Das mit dem Teil in der Leitung darf nicht passieren, passiert aber manchmal.
Nur: Das Thema gibt es einmal, und dann nie wieder.

Bei Boeing stimmt innerhalb der Company halt scheinbar garnichts mehr, sei es Entwicklung oder Produktion.
Die B787 war schon ein Desaster, die Risikoeinstufung der Batterien war daneben, die Entwicklungs-, Zulassungs-, Qualitätssicherungs- & Sicherheitsmanagement Prozesse waren schlecht. Es war ein Chaos, zu spät, zu teuer, mit schlechter Qualität, zu schwer.
Zusätzlich die Probleme in der Produktion, die nachhaltig nicht in den Griff bekommen werden.
Die B748 hatte ähnliche Themen.

Bei der Max führte es dann zur Katastrophe.

Die KC46 hat die selben Themen in der Entwicklung - und das selbe Thema in der Produktion wie die B787.

Und bei der B777x sehen wir das selbe, der Rumpf platz wie ne vergessene Weisswurscht im Topf, die Entwicklung läuft ausser Kontrolle was Kosten und Zeit angeht, die Zulassung ist ein Drama.
Boeing arbeitet an der B777x seit 2011, das Programm wurde in 2013 gelaunched, bis zum EIS wird es wohl eine Dekade brauchen.
Für einen neuen Flügel und ein neues Triebwerk und nen Stretch.

Und Boeing kommt da nicht raus, das Geschäft läuft weiterhin relativ gut.
Die Fähigkeit das wirklich mal umzudrehen, das Boeing scheinbar völlig verloren, oder garnicht den Antrieb sich zu bewegen.
Bezeichnend das man jetzt aus Seattle quasi aussteigt, wo man auf ein jahrhundert historie und viele gelernte Arbeiter zugreifen kann.

Den glauben das Boeing sich da zeitnah ändert, hab ich mittlerweile verloren.
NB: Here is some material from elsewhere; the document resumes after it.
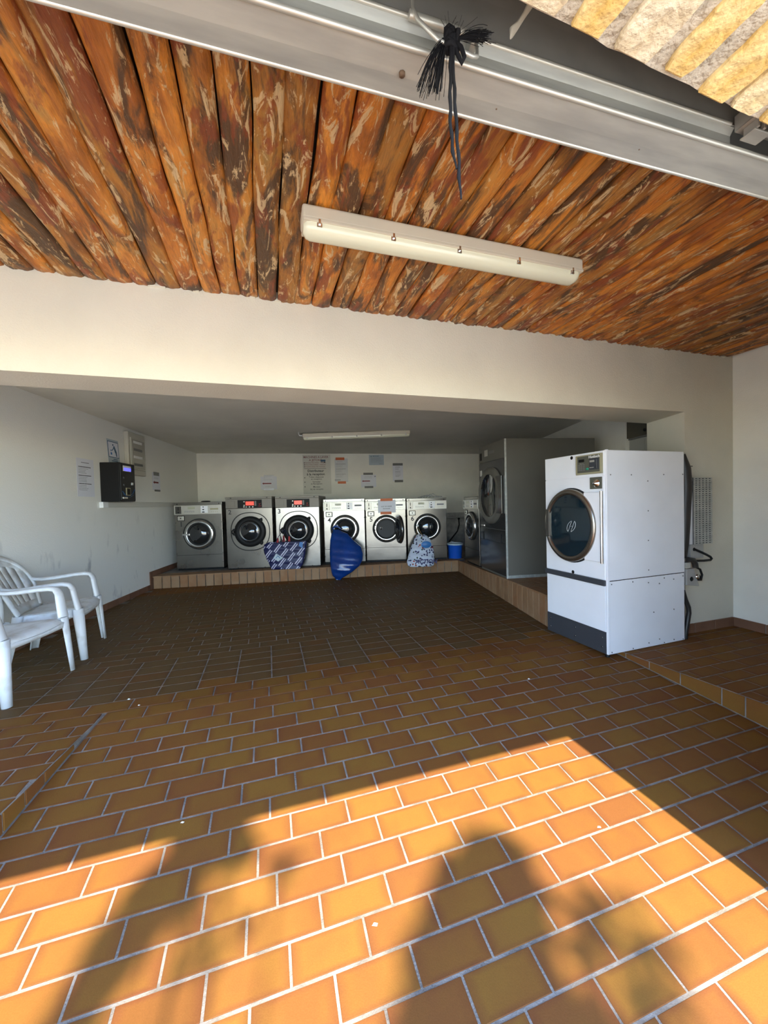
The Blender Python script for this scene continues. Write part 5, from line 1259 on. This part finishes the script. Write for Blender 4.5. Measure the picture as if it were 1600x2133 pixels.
bb = Vector((-.76, 6.15, .018))
B = thing('laundry_sack', 'full shiny blue plastic sack hanging from washer number 4 down to the floor', 'bag', bb)
prof = [(.807, -.831, .050, 6.500), (.770, -.800, .085, 6.47), (.740, -.770, .135, 6.44), (.630, -.725, .196, 6.39), (.520, -.660, .262, 6.33), (.413, -.644, .277, 6.285), (.308, -.644, .269, 6.235), (.226, -.660, .241, 6.195), (.157, -.699, .193, 6.175), (.078, -.748, .124, 6.170), (.035, -.770, .060, 6.165), (.006, -.773, .030, 6.160)]
sack(prof, 'sack', BLUEBAG, B, bb, dy=.44, seed=4, wr=.05)
m_ = MB(); m_.tube([Vector((-.875, 6.52, .76))-bb, Vector((-.885, 6.515, .83))-bb, Vector((-.85, 6.50, .865))-bb, Vector((-.79, 6.50, .85))-bb, Vector((-.74, 6.50, .81))-bb], .018, 8, rs=[.010, .016, .020, .016, .008]); m_.obj('twisted_neck', BLUEBAG, B)
m_ = MB(); m_.tube([Vector((-.86, 6.53, .865))-bb, Vector((-.80, 6.53, .87))-bb], .02, 8); m_.obj('white_tie', PAPER, B)
ab = Vector((.61, 6.48, .15))
AC = thing('shopping_bag', 'white printed carrier bag hanging by brown handles from washer number 6', 'bag', ab)
prof = [(.670, .640, .060, 6.655), (.640, .645, .105, 6.64), (.578, .655, .146, 6.61), (.486, .646, .187, 6.57), (.396, .635, .208, 6.535), (.306, .618, .228, 6.495), (.216, .602, .235, 6.455), (.165, .606, .222, 6.44), (.145, .606, .19, 6.44)]
sack(prof, 'bag_body', ACT, AC, ab, dy=.34, seed=8, wr=.06, powr=2.6)
m_ = MB(); m_.tube([Vector((.56, 6.60, .665))-ab, Vector((.562, 6.62, .74))-ab, Vector((.580, 6.66, .81))-ab, Vector((.605, 6.62, .76))-ab, Vector((.665, 6.59, .64))-ab], .011, 8, flat=.4); m_.obj('handle', BROWNH, AC)
m_ = MB(); m_.lathe((.585-ab.x, 6.66-ab.y, .825-ab.z), [(.0005, -.012), (.020, -.01), (.022, .01)], 12); m_.obj('clip', INKW, AC)
text('ACTION', .10, mat('navy_print', (.02, .02, .12), .5), AC, .075, -.128, .085, bold=.002, shear=.25, sx=.95)
m_ = MB(); m_.lathe((.09, -.083, .365), [(.0005, -.004), (.05, -.002), (.085, .012)], 24, ez=.7); m_.obj('blue_patch', BLUEPR, AC)

tb = Vector((-1.64, 6.17, .199))
TB = thing('tote_bag', 'navy and white striped tote bag on the ledge below washers 2 and 3', 'bag', tb)
prof = [(.640, -1.600, .325, 6.245), (.607, -1.640, .350, 6.243), (.543, -1.650, .352, 6.235), (.457, -1.646, .335, 6.225), (.350, -1.635, .303, 6.215), (.264, -1.626, .268, 6.205), (.205, -1.640, .232, 6.200)]
sack(prof, 'bag_body', STRIPE, TB, tb, dy=.14, seed=3, wr=.04, powr=5, ztop_close=False)
m_ = MB(); n_ = 12
m_.tube([Vector((-1.93, 6.21, .61))-tb, Vector((-1.66, 6.18, .645))-tb, Vector((-1.30, 6.20, .655))-tb], .006, 6); m_.obj('piping', NAVY, TB)
m_ = MB(); m_.tube([Vector((-1.80, 6.19, .60))-tb, Vector((-1.755, 6.21, .72))-tb, Vector((-1.70, 6.24, .80))-tb, Vector((-1.655, 6.28, .85))-tb, Vector((-1.63, 6.27, .80))-tb, Vector((-1.55, 6.23, .66))-tb], .010, 8, flat=.5)
m_.tube([Vector((-1.66, 6.19, .61))-tb, Vector((-1.67, 6.22, .72))-tb, Vector((-1.65, 6.29, .83))-tb], .009, 8, flat=.5); m_.obj('handle', NAVY, TB)
for (x_, z_, h_) in ((-1.768, .665, .06), (-1.668, .70, .09), (-1.575, .69, .08)):
    m_ = MB(); m_.hexa([(x_-.020-tb.x, .055, z_-h_-tb.z), (x_+.024-tb.x, .055, z_-h_-tb.z), (x_+.024-tb.x, .075, z_-h_-tb.z), (x_-.020-tb.x, .075, z_-h_-tb.z)], [(x_-.008-tb.x, .055, z_+.045-tb.z), (x_+.014-tb.x, .055, z_+.045-tb.z), (x_+.014-tb.x, .075, z_+.045-tb.z), (x_-.008-tb.x, .075, z_+.045-tb.z)]); each(m_, 'red_cloth', REDC, TB)
m_ = MB(); c_ = Vector((-1.745, 6.150, .395))-tb; m_.add([c_+Vector((-.075, 0, .0)), c_+Vector((.0, 0, -.06)), c_+Vector((.085, 0, .0)), c_+Vector((-.03, 0, .07))], [(0, 1, 2, 3)])
m_.obj('label_patch', PAPERB, TB, solid=.002)
m_ = MB(); m_.tube([c_+Vector((-.035, -.004, -.005)), c_+Vector((.0, -.004, .035)), c_+Vector((.035, -.004, -.01))], .005, 6); m_.obj('patch_mark', BLUEPR, TB)
m_ = MB(); c_ = Vector((-1.365, 6.165, .60))-tb; m_.add([c_+Vector((-.04, 0, -.02)), c_+Vector((.02, 0, -.06)), c_+Vector((.03, 0, .035)), c_+Vector((-.02, 0, .045))], [(0, 1, 2, 3)]); m_.obj('corner_patch', BLUEPR, TB, solid=.002)

# ------------------------------------------------------------------ plastic armchairs
def chair(loc, rz_, label):
    t = thing('plastic_armchair', label, 'chair', (loc[0], loc[1], 0), rz_, 'white plastic armchairs by the left wall')
    # seat: dished sheet, front edge curls down; x forward
    m_ = MB(); NX, NY = 12, 12; pts = []
    for i in range(NX+1):
        for j in range(NY+1):
            u_ = i/NX; v_ = j/NY*2-1; x_ = -.20+.46*u_; hw = .215+.035*u_; y_ = v_*hw
            z_ = .405+.030*u_-.018*(1-v_*v_)*(1-u_*.4); fr_ = max(0, u_-.86)/.14; z_ -= fr_*fr_*.035; x_ += .02*(1-v_*v_)*u_
            if abs(v_) > .9: z_ -= (abs(v_)-.9)*.25
            pts.append((x_, y_, z_))
    fs = [(i*(NY+1)+j, (i+1)*(NY+1)+j, (i+1)*(NY+1)+j+1, i*(NY+1)+j+1) for i in range(NX) for j in range(NY)]
    m_.add(pts, fs, 0, True); seat = m_.obj('seat', CHAIRM, t, solid=.008)
    m_ = MB()   # apron under the seat edge
    ap = []
    for s_ in range(25):
        a = -1+2*s_/24; ap.append((.272-.012*a*a if abs(a) < .99 else .25, a*.245))
    vs_ = [(x_, y_, .402-.018*(1-(y_/.245)**2)) for x_, y_ in ap]+[(x_-.006, y_, .355-.0*abs(y_)+.035*(abs(y_)/.245)**2*0) for x_, y_ in ap]
    m_.add(vs_, [(i, i+1, 25+i+1, 25+i) for i in range(24)], 0, True)
    for sd in (-1, 1):
        m_.add([(-.20, sd*.212, .402), (.25, sd*.248, .425), (.25, sd*.246, .365), (-.20, sd*.212, .345)], [(0, 1, 2, 3)])
    m_.obj('apron', CHAIRM, t, solid=.007)
    # back: rim and slats
    def bp_(a, z_):  # point on the reclined, slightly curved back surface
        return Vector((-.205-.42*(z_-.41)+.055*(a/.27)**2, a, z_))
    m_ = MB(); rim_ = []
    for i in range(31):
        th = pi*i/30; w__ = .262+.0*sin(th); rim_.append(bp_(-cos(th)*w__*(1 if sin(th) < .999 else 1), .60+.275*sin(th)**.8 if sin(th) > 0 else .60))
    left = [bp_(-.205, .415), bp_(-.225, .47), bp_(-.245, .53)]; right = [bp_(.245, .53), bp_(.225, .47), bp_(.205, .415)]
    path = left+rim_+right; m_.tube(path, .030, 10, flat=.45)
    back = m_.obj('backrest', CHAIRM, t)
    # inner panel strips between the slots
    for k_ in range(6):
        y0_ = -.222+k_*.0750; y1_ = y0_+.0630; pts = []; 
        for i in range(9):
            t_ = i/8
            for yy in (y0_, (y0_+y1_)/2, y1_):
                yt = yy*(1+.10*t_); ztop_ = .60+.272*max(0.02, 1-(yt/.262)**2)**.5
                z_ = .415+(ztop_-.415)*t_; p = bp_(yt*(.86+.14*min(1, t_*2)), z_); pts.append(p)
        m_ = MB(); m_.add(pts, [(i*3+j, (i+1)*3+j, (i+1)*3+j+1, i*3+j+1) for i in range(8) for j in range(2)], 0, True); m_.obj('slat', CHAIRM, back, solid=.006)
    m_ = MB(); pts = []
    for i in range(13):   # solid top band
        y_ = -.235+.47*i/12; zt_ = .60+.270*max(0, 1-(y_/.262)**2)**.45; pts += [bp_(y_, zt_), bp_(y_, zt_-.075*(1-.4*(y_/.24)**2))]
    m_.add(pts, [(2*i, 2*i+1, 2*i+3, 2*i+2) for i in range(12)], 0, True); m_.obj('top_band', CHAIRM, back, solid=.008)
    m_ = MB(); pts = []
    for i in range(9):
        y_ = -.20+.40*i/8; pts += [bp_(y_, .405), bp_(y_, .470)]
    m_.add(pts, [(2*i, 2*i+1, 2*i+3, 2*i+2) for i in range(8)], 0, True); m_.obj('bottom_band', CHAIRM, back, solid=.008)
    for sd in (-1, 1):
        m_ = MB(); p0_ = bp_(sd*.258, .645)
        path = [p0_, p0_+Vector((.03, sd*.004, -.010)), Vector((-.17, sd*.268, .628)), Vector((-.08, sd*.272, .632)), Vector((.05, sd*.275, .645)), Vector((.14, sd*.275, .650)), Vector((.185, sd*.273, .640)), Vector((.205, sd*.270, .610)), Vector((.218, sd*.264, .53)), Vector((.235, sd*.258, .430))]
        m_.tube(path, .030, 12, flat=.50, rs=[.026, .028, .033, .036, .036, .036, .037, .038, .040, .044]); m_.obj('armrest', CHAIRM, t)
        # front leg: hollow half-round channel
        def leg(topc, botc, rt_, rb_, a0, name='leg'):
            m__ = MB(); rows = []; n_ = 9
            for (c__, r_) in ((Vector(topc), rt_), ((Vector(topc)+Vector(botc))/2, (rt_+rb_)/2), (Vector(botc), rb_)):
                rows.append([c__+Vector((cos(a0-pi*.52+pi*1.04*k_/(n_-1))*r_, sin(a0-pi*.52+pi*1.04*k_/(n_-1))*r_, 0)) for k_ in range(n_)])
            vs__ = [p for r_ in rows for p in r_]; m__.add(vs__, [(i*n_+k_, (i+1)*n_+k_, (i+1)*n_+k_+1, i*n_+k_+1) for i in range(2) for k_ in range(n_-1)], 0, True)
            return m__.obj(name, CHAIRM, t, solid=.006)
        leg((.225, sd*.248, .43), (.262, sd*.272, .003), .042, .026, sd*radians(38))
        leg((-.165, sd*.198, .41), (-.245, sd*.232, .003), .046, .030, sd*radians(140))
    return t
chair((-2.735, 2.655), 0.07, 'nearer white plastic armchair, cut off by the left edge of the picture')
chair((-2.902, 3.305), radians(23), 'farther white plastic armchair with slotted back, beside the left wall')

# scraps on the floor
rs_ = random.Random(21); crm = []
for (u, v_, where) in ((-.83, 2.75, 'tiny white crumb on the floor nearest the chair legs'), (-.92, 2.86, 'tiny white crumb beside the kerb joint, second from the chairs'), (1.75, 2.28, 'white crumb on shaded tiles left of the white dryer'), (1.32, 1.27, 'white crumb in the middle of the sunlit patch'), (-.40, 1.80, 'tiny crumb at the far edge of the left sunlit strip'), (.30, 1.22, 'tiny crumb on sunlit tile left of the crown shadow')):
    m_ = MB(); p = UV(u, v_); z_ = zr(u, v_) if region(u, v_) == 'ramp' else 0
    s_ = .006+.004*rs_.random(); m_.add([(-s_, -s_*.4, 0), (s_*.9, -s_*.6, 0), (s_*1.2, s_*.5, 0), (-s_*.3, s_*.8, 0), (0, 0, s_*.7)], [(0, 3, 2, 1), (0, 1, 4), (1, 2, 4), (2, 3, 4), (3, 0, 4)])
    tag(m_.obj('crumb', CRUMB, loc=(p.x, p.y, z_+.001)), where, 'crumb', 'white crumbs scattered on the floor')

# ------------------------------------------------------------------ tree outside whose crown shades the doorway
blobs = [(-.27, 1.70, .13, 150), (-.18, 1.62, .08, 60), (-.40, 1.54, .11, 120), (-.50, 1.42, .085, 90), (-.56, 1.30, .07, 70), (-.60, 1.18, .07, 60), (-.30, 1.80, .16, 110), (-.63, 1.05, .09, 60), (0.0, 1.52, .09, 10), (-.22, 1.38, .12, 12),
         (.80, 1.27, .13, 150), (.66, 1.22, .13, 150), (.72, 1.12, .17, 220), (.55, 1.06, .17, 220), (.46, .92, .18, 240), (.62, .92, .18, 220), (.45, .72, .25, 260), (.70, .75, .2, 200), (.98, 1.04, .12, 26), (1.15, .95, .12, 22), (1.02, .85, .16, 50)]
tr = thing('tree', 'leafy tree outside behind the camera shading part of the doorway floor', 'tree', (1.6, -5.6, zo-.01))
to = Vector((1.6, -5.6, zo-.01)); lv = MB(); rl = random.Random(2); ends = []
for (u, v_, r_, n_) in blobs:
    n_ = int(n_*1.7) if n_ > 50 else n_
    hgt = rl.uniform(8.0, 9.0); T_ = UV(u, v_, zr(u, v_)); c_ = T_-sundir*((hgt-T_.z)/(-sundir.z)*1.0)
    ends.append(c_)
    for _ in range(n_):
        a = rl.uniform(0, 2*pi); q_ = r_*sqrt(rl.random())*(1 if rl.random() < .9 else 1.15)
        # spread in the plane square to the sun, with depth
        e1 = sundir.cross(Vector((0, 0, 1))).normalized(); e2 = sundir.cross(e1)
        p = c_+e1*cos(a)*q_+e2*sin(a)*q_*.86+sundir*rl.uniform(-.25, .25)-to
        d1 = Vector((rl.gauss(0, 1), rl.gauss(0, 1), rl.gauss(0, .5))).normalized(); d2 = d1.cross(Vector((rl.gauss(0, 1), rl.gauss(0, 1), rl.gauss(0, 1)))).normalized()
        L_, W_ = rl.uniform(.045, .065), rl.uniform(.024, .034)
        lv.add([p-d1*L_, p+d2*W_, p+d1*L_, p-d2*W_], [(0, 1, 2, 3)])
fo = lv.obj('foliage', LEAF, tr); fo['kind'] = 'stuff'
m_ = MB(); m_.tube([(0, 0, -.1), (.05, .1, 2.2), (.0, .3, 4.6), (.05, .5, 7.2)], .15, 12, rs=[.24, .19, .15, .10]); m_.obj('trunk', BARK, tr)
for e in ends:
    e2_ = e-to; m_ = MB(); s_ = Vector((.05, .5, 7.2)); mid_ = (s_*.45+e2_*.55)+Vector((0, 0, -.25))
    m_.tube([s_, mid_, e2_], .02, 6, rs=[.035, .018, .006]); m_.obj('branch', BARK, tr)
Beitrag vom 28.09.2021 - 20:12 Uhr
Läuft bei BOEING gegen die Wand und immer mehr Mängel.
Beitrag vom 28.09.2021 - 17:17 Uhr
Unglaublich welchen Murks sich Boeing an verschiedenen Modellen leistet...
Muss erst wieder etwas gravierendes passieren bevor Boeing flächendeckend saubere Arbeit abliefert?